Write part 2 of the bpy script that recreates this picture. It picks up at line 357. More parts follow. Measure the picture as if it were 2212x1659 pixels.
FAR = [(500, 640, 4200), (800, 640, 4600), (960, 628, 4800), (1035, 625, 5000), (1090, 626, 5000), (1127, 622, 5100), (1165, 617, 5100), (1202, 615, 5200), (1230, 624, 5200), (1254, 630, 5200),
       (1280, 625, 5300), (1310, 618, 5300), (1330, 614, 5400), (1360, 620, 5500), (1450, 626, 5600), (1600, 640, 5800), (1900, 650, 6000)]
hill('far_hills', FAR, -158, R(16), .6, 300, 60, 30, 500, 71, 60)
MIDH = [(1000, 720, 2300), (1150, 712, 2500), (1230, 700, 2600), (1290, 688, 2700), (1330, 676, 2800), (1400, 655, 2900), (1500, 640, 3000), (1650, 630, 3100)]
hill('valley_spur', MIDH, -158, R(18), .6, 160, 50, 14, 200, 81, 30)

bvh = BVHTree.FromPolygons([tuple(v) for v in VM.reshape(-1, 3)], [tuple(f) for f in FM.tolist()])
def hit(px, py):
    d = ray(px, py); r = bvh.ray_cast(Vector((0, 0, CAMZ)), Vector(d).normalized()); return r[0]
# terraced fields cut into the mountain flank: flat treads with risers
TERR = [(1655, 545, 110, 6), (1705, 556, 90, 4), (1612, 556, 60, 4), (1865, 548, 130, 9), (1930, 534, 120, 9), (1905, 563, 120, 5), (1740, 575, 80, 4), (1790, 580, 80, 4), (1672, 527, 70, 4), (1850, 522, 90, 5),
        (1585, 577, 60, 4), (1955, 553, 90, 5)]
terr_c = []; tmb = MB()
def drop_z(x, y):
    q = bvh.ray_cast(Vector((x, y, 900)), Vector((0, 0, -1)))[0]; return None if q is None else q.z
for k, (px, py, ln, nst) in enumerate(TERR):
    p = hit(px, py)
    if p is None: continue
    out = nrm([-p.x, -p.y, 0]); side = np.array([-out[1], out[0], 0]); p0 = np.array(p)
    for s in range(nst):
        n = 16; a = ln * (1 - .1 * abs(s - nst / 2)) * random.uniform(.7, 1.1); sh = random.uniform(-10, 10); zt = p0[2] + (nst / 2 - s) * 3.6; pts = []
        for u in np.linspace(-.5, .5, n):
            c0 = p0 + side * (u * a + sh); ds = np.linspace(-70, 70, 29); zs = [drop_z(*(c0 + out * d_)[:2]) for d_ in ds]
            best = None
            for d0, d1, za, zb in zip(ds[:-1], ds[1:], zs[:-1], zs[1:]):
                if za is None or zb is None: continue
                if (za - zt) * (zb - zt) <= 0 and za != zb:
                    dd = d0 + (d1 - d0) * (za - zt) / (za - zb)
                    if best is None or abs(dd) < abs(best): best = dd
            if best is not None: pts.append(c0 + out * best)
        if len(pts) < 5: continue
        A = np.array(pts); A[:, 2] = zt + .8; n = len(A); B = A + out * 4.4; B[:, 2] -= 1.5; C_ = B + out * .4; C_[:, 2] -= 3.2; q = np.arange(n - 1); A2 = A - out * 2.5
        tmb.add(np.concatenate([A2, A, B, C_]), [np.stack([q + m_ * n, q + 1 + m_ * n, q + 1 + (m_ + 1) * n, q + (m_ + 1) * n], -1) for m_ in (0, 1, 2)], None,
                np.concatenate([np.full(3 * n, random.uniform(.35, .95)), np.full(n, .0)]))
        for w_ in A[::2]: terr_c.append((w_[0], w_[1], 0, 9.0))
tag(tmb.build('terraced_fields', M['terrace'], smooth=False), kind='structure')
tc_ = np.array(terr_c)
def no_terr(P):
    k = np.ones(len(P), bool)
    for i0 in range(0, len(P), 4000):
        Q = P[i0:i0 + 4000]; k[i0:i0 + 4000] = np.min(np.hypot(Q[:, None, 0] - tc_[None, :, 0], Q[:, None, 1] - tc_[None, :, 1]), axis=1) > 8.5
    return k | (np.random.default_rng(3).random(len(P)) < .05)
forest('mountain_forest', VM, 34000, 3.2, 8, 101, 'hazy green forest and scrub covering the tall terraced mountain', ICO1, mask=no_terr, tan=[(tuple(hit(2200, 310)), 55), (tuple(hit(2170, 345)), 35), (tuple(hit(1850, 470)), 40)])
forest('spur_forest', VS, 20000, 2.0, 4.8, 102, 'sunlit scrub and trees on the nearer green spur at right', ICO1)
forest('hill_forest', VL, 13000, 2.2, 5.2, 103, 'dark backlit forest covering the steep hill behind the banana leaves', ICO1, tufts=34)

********

Exercise goal: Using the material above, quote the first line and each line after it, stopping at and including the line that holds "200, 81, 30)".

Completed exercise:
Write part 2 of the bpy script that recreates this picture. It picks up at line 357. More parts follow. Measure the picture as if it were 2212x1659 pixels.
FAR = [(500, 640, 4200), (800, 640, 4600), (960, 628, 4800), (1035, 625, 5000), (1090, 626, 5000), (1127, 622, 5100), (1165, 617, 5100), (1202, 615, 5200), (1230, 624, 5200), (1254, 630, 5200),
       (1280, 625, 5300), (1310, 618, 5300), (1330, 614, 5400), (1360, 620, 5500), (1450, 626, 5600), (1600, 640, 5800), (1900, 650, 6000)]
hill('far_hills', FAR, -158, R(16), .6, 300, 60, 30, 500, 71, 60)
MIDH = [(1000, 720, 2300), (1150, 712, 2500), (1230, 700, 2600), (1290, 688, 2700), (1330, 676, 2800), (1400, 655, 2900), (1500, 640, 3000), (1650, 630, 3100)]
hill('valley_spur', MIDH, -158, R(18), .6, 160, 50, 14, 200, 81, 30)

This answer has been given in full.